Faleceu neste sábado (30/03), aos 87 anos, o advogado, escritor e ativista paraguaio Martín Almada, que tornou-se célebre mundialmente por seu trabalho revelando os “Arquivos do Terror” do regime de Alfredo Stroessner – ditador que governou o Paraguai entre 1954 e 1989 –, que incluíam documentos que revelaram também alguns dos crimes cometidos durante as ditaduras do Cone Sul na segunda metade do Século 20.
Nascido em 1937, na cidade de Puerto Sastre, no Nordeste do Paraguai, Almada completou sua formação em 1963, quando a ditadura de Stroessner já durava quase uma década inteira. Já em sua juventude, se tornou um militante na resistência ao regime.
Preso em 1974 pelos agentes da ditadura paraguaia, o ativista foi mantido preso durante três anos, período no qual sofreu intensas torturas, que o levaram quase à morte.
Quem acabou falecendo em função do seu sofrimento foi sua primeira esposa, Celestina Pérez: mantida em prisão domiciliar. Ela era obrigada pelos torturadores a ouvir por telefone as sessões de tortura impostas ao marido. Um dia, um dos agentes mentiu dizendo que ele havia falecido, e entregou a ela um pedaço de roupa com pregos e sujo de sangue, afirmando que se tratava do que restou do marido, situação que a levou a ter um infarto, que lhe provocou a morte.
Libertado em 1977, Almada escreveu o livro Paraguay: la cárcel olvidada, el país en el exilio (“Paraguai: a Prisão Esquecida, o País no Exílio”) durante o período em que viveu como asilado político no Panamá.
A obra conta detalhes das torturas vividas por ele e por Celestina Pérez e suscitou um debate em diversos países do mundo sobre os direitos humanos. Esse sucesso lhe rendeu um convite para trabalhar na Organização das Nações Unidas para a Educação, a Ciência e a Cultura (Unesco), entre 1986 e 1992.
Arquivos do Terror
De volta ao seu país natal, Almada realizaria o que foi o seu mais conhecido trabalho como defensor dos direitos humanos, a descoberta dos Arquivos do Terror da ditadura paraguaia: um compilado de milhares de documentos nos quais foram revelados os detalhes das violações cometidas durante o regime de Stroessner.
A série de materiais também desvendou segredos das ações realizadas em conjunto entre a ditadura do Paraguai e os regimes militares contemporâneos ocorridos no Brasil (1964-1985), Argentina (1976-1983), Chile (1973-1990) e Uruguai (1973-1985).

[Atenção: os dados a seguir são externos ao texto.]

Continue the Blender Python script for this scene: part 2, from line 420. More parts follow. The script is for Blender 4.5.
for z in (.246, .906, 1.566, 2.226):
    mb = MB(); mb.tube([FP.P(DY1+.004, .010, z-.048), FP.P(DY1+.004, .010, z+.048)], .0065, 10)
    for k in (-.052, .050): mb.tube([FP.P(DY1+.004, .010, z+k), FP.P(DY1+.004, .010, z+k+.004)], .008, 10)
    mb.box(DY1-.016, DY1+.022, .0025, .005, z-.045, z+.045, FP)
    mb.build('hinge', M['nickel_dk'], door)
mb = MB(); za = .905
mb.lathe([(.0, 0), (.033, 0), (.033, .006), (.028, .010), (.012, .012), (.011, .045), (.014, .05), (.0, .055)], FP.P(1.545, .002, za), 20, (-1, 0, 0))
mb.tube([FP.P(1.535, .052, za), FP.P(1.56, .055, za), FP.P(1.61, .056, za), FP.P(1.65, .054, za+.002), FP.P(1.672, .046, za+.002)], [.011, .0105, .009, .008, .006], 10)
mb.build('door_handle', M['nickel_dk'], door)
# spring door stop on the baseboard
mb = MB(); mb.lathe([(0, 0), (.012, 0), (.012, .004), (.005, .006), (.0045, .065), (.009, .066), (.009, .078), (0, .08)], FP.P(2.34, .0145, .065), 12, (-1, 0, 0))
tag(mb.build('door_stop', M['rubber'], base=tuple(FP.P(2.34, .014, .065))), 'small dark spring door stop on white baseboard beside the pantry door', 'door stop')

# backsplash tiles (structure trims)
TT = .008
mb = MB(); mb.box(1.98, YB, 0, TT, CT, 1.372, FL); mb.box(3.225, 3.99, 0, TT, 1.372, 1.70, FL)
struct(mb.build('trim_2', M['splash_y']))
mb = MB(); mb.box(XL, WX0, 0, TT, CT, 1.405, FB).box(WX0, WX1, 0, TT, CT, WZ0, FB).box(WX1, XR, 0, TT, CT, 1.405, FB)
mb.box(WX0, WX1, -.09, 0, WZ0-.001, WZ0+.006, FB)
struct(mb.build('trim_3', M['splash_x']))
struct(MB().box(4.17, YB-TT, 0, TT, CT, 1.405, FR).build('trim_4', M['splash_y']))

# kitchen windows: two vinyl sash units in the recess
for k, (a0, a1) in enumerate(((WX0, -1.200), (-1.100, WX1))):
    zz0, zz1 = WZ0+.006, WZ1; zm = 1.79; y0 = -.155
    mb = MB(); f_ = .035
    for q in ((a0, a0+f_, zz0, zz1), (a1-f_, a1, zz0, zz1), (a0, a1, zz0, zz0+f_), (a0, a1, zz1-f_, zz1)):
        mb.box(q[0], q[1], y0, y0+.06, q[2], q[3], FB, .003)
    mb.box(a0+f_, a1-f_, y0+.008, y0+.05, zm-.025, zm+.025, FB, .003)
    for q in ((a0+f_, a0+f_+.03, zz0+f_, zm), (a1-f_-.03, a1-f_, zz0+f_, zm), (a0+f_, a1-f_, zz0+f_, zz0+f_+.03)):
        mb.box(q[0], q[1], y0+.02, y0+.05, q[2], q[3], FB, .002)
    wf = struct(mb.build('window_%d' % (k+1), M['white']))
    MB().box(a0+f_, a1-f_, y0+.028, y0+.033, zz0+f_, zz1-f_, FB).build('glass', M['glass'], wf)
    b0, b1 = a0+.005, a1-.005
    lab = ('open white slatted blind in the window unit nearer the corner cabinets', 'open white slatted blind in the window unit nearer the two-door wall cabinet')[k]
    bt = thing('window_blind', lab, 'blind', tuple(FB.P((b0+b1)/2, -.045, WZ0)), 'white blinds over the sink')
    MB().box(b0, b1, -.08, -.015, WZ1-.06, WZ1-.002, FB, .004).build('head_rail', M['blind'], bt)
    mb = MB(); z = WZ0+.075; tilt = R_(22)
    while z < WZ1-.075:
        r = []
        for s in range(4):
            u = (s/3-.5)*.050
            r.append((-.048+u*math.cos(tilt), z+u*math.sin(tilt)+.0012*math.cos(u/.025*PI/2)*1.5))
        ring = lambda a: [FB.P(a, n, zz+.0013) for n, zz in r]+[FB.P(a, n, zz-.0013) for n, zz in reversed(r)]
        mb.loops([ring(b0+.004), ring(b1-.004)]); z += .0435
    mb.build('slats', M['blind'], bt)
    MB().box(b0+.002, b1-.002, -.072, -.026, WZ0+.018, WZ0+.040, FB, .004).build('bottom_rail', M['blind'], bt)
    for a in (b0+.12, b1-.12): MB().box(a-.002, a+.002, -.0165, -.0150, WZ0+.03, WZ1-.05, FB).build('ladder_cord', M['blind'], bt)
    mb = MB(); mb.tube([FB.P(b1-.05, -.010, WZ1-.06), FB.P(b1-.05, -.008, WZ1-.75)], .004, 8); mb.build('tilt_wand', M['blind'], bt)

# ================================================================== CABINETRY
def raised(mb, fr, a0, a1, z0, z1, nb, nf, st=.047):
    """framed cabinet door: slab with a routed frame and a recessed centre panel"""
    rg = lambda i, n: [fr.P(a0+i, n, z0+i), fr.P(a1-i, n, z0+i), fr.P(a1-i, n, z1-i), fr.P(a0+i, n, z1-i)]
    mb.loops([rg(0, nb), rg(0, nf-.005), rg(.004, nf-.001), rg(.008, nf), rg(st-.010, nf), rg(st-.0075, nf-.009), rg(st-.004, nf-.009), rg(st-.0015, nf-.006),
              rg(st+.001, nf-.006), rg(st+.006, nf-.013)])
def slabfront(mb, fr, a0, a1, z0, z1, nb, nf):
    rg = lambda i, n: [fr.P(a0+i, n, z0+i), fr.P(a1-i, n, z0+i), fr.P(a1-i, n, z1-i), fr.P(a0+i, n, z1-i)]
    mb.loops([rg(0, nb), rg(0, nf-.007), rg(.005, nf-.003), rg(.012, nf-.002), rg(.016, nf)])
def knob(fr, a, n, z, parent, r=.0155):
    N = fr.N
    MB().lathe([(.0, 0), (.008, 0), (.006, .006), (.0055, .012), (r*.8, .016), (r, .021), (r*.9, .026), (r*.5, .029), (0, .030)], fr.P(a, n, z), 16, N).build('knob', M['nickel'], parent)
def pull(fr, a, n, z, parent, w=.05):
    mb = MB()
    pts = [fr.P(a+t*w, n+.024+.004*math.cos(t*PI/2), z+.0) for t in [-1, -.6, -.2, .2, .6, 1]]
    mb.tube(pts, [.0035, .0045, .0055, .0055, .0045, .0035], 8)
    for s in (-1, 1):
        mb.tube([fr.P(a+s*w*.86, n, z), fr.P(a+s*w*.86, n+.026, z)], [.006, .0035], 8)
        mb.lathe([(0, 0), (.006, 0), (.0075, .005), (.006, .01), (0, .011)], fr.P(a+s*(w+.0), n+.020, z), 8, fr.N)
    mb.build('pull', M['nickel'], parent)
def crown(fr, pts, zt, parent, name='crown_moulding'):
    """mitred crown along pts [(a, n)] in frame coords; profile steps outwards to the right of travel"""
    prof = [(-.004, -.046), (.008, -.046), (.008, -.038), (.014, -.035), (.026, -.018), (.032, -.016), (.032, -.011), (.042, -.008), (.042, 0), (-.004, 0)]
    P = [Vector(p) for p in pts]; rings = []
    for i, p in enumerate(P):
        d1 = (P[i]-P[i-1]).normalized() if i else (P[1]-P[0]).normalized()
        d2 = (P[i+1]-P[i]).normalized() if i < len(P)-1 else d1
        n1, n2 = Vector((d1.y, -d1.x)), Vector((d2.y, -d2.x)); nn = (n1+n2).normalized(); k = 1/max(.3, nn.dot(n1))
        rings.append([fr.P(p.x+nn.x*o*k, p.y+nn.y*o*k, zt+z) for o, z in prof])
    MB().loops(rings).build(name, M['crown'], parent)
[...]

Entre esses documentos, o de maior destaque foi a ata de fundação da Operação Condor, que sistematizou a colaboração entre as cinco ditaduras do Cone Sul (citadas acima) durante os Anos 70 e 80.
Boa parte dos documentos revelados por Almada foram usados em juízos relacionados às violações aos direitos humanos em diversos países. Entre essas iniciativas judiciais estão algumas das causas promovidas pelo juiz espanhol Baltasar Garzón contra as ditaduras do Chile e da Argentina.
Esse trabalho rendeu a ele o prêmio Right Livelihood, entregue no ano de 2002.
‘Inspirar corações de jovens da América Latina’
Em entrevista a Opera Mundi, a viúva do ativista, a jornalista María Stella Almada falou sobre a importância de sua luta contra a impunidade aos crimes cometidos pelas ditaduras sul-americanas.
“Martín lutou até o último momento. Assumiu possibilidades de justiça de transição para encontrar novos caminhos para as memórias, a verdade, a justiça e a reparação. Por isso eu digo: Martín somente muda de Estado e deixa um trabalho inconcluso. Ele sempre deixou, porque os objetivos se atualizam”, afirmou a ativista, que é diretora do Museu das Memórias: Ditaduras e Direitos Humanos, localizado em Assunção.
María Stella também lembra que “nesses momentos, depois de ter comprovado os efeitos de governos como o de Bolsonaro, as dificuldades da democracia na atualidade e a crescente campanha do negacionismo, não podemos simplesmente sentar e chorar. Temos que militar, e também que alertar. Que a vida de Martín motive e inspire o coração de jovens, para que movimentem a história recente da América Latina”.
Sobre o trabalho de Almada com os Arquivos do Terror, ela considera que “mais que uma descoberta, porque descoberta implica surpresa, foi talvez um encontro, uma campanha rigorosa que Martín empreendeu durante toda a sua vida. O valor desse conjunto de documentos é que ele está escrito pelos próprios repressores. É como atirar uma pedra numa lagoa e ela causar ondas expansivas. Os três julgamentos em Roma, França e Argentina puderam reunir, vincular causas e fazer um grande julgamento pelo Plano Condor”.